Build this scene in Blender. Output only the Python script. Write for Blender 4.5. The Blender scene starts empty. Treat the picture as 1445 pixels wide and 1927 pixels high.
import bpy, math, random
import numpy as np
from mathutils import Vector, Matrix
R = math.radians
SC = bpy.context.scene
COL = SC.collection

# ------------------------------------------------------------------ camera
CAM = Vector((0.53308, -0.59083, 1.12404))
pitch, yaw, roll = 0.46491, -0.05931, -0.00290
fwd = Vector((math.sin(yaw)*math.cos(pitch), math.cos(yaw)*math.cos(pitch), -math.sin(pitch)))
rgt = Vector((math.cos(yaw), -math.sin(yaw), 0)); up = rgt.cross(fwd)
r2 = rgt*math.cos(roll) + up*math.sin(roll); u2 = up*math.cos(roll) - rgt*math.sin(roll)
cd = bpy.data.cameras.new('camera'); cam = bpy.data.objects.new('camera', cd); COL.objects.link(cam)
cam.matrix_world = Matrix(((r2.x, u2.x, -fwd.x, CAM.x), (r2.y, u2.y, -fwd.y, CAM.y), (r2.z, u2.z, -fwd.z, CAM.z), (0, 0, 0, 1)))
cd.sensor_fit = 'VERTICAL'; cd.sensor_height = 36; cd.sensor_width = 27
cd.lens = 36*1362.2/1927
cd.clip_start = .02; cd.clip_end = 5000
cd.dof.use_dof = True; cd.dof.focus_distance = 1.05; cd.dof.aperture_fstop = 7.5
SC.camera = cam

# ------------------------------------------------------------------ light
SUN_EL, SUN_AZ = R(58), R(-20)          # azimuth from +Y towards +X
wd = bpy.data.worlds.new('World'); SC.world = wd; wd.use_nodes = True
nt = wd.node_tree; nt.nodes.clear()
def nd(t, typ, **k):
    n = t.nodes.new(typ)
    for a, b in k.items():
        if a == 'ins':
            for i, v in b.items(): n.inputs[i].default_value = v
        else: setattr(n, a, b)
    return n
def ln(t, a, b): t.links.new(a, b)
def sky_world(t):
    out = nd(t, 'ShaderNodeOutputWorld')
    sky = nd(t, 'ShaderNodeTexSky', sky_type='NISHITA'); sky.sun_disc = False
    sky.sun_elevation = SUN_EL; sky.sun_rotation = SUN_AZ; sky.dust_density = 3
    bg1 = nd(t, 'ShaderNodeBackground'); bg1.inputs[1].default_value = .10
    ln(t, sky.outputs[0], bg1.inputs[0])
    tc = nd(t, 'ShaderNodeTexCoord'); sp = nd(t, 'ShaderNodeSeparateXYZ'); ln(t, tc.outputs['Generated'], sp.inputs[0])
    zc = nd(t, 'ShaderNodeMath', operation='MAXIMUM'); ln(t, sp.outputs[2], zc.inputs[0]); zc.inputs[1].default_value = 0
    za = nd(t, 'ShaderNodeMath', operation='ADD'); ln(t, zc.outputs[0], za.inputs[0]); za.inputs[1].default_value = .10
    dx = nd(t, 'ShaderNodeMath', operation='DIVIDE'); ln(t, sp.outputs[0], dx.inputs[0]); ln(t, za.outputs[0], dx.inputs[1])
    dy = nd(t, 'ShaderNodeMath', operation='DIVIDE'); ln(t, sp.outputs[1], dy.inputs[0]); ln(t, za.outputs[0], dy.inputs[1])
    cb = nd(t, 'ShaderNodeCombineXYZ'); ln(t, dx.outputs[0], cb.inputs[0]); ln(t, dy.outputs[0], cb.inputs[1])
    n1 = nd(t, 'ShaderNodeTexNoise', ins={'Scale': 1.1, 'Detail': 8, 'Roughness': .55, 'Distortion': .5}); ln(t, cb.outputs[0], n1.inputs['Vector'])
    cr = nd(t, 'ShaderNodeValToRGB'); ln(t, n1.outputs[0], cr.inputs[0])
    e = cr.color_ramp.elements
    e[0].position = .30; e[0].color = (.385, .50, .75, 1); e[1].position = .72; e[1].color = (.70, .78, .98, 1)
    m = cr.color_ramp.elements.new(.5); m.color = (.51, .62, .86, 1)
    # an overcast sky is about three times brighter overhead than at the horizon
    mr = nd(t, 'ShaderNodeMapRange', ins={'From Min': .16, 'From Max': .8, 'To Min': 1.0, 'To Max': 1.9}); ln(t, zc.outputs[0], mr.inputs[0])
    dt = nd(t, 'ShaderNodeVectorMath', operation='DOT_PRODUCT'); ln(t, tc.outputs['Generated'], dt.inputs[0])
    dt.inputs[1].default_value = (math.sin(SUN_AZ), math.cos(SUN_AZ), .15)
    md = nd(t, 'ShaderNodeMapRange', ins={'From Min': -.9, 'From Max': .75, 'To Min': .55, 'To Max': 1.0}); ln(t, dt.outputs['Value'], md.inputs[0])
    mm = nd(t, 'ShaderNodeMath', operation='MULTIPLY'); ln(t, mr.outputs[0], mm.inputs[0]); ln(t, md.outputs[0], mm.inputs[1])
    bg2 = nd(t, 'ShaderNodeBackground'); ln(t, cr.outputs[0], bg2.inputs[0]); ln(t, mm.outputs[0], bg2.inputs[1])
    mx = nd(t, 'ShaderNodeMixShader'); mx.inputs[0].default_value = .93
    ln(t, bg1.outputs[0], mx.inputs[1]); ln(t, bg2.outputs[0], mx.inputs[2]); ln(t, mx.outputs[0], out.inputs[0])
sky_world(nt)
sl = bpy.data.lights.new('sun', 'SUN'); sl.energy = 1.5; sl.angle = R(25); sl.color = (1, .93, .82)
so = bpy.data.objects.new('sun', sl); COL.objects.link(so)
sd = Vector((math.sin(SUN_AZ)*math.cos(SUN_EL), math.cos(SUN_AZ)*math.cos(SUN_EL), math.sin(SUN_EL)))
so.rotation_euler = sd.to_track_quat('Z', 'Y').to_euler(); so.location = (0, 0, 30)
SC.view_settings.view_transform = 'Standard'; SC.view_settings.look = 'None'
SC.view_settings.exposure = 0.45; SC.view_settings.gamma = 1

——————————

→ **TASK OBJECTIVE**: Print the material above verbatim, first line through the line containing "SC.camera = cam", both included.

→ **FULL RESPONSE**:
Build this scene in Blender. Output only the Python script. Write for Blender 4.5. The Blender scene starts empty. Treat the picture as 1445 pixels wide and 1927 pixels high.
import bpy, math, random
import numpy as np
from mathutils import Vector, Matrix
R = math.radians
SC = bpy.context.scene
COL = SC.collection

# ------------------------------------------------------------------ camera
CAM = Vector((0.53308, -0.59083, 1.12404))
pitch, yaw, roll = 0.46491, -0.05931, -0.00290
fwd = Vector((math.sin(yaw)*math.cos(pitch), math.cos(yaw)*math.cos(pitch), -math.sin(pitch)))
rgt = Vector((math.cos(yaw), -math.sin(yaw), 0)); up = rgt.cross(fwd)
r2 = rgt*math.cos(roll) + up*math.sin(roll); u2 = up*math.cos(roll) - rgt*math.sin(roll)
cd = bpy.data.cameras.new('camera'); cam = bpy.data.objects.new('camera', cd); COL.objects.link(cam)
cam.matrix_world = Matrix(((r2.x, u2.x, -fwd.x, CAM.x), (r2.y, u2.y, -fwd.y, CAM.y), (r2.z, u2.z, -fwd.z, CAM.z), (0, 0, 0, 1)))
cd.sensor_fit = 'VERTICAL'; cd.sensor_height = 36; cd.sensor_width = 27
cd.lens = 36*1362.2/1927
cd.clip_start = .02; cd.clip_end = 5000
cd.dof.use_dof = True; cd.dof.focus_distance = 1.05; cd.dof.aperture_fstop = 7.5
SC.camera = cam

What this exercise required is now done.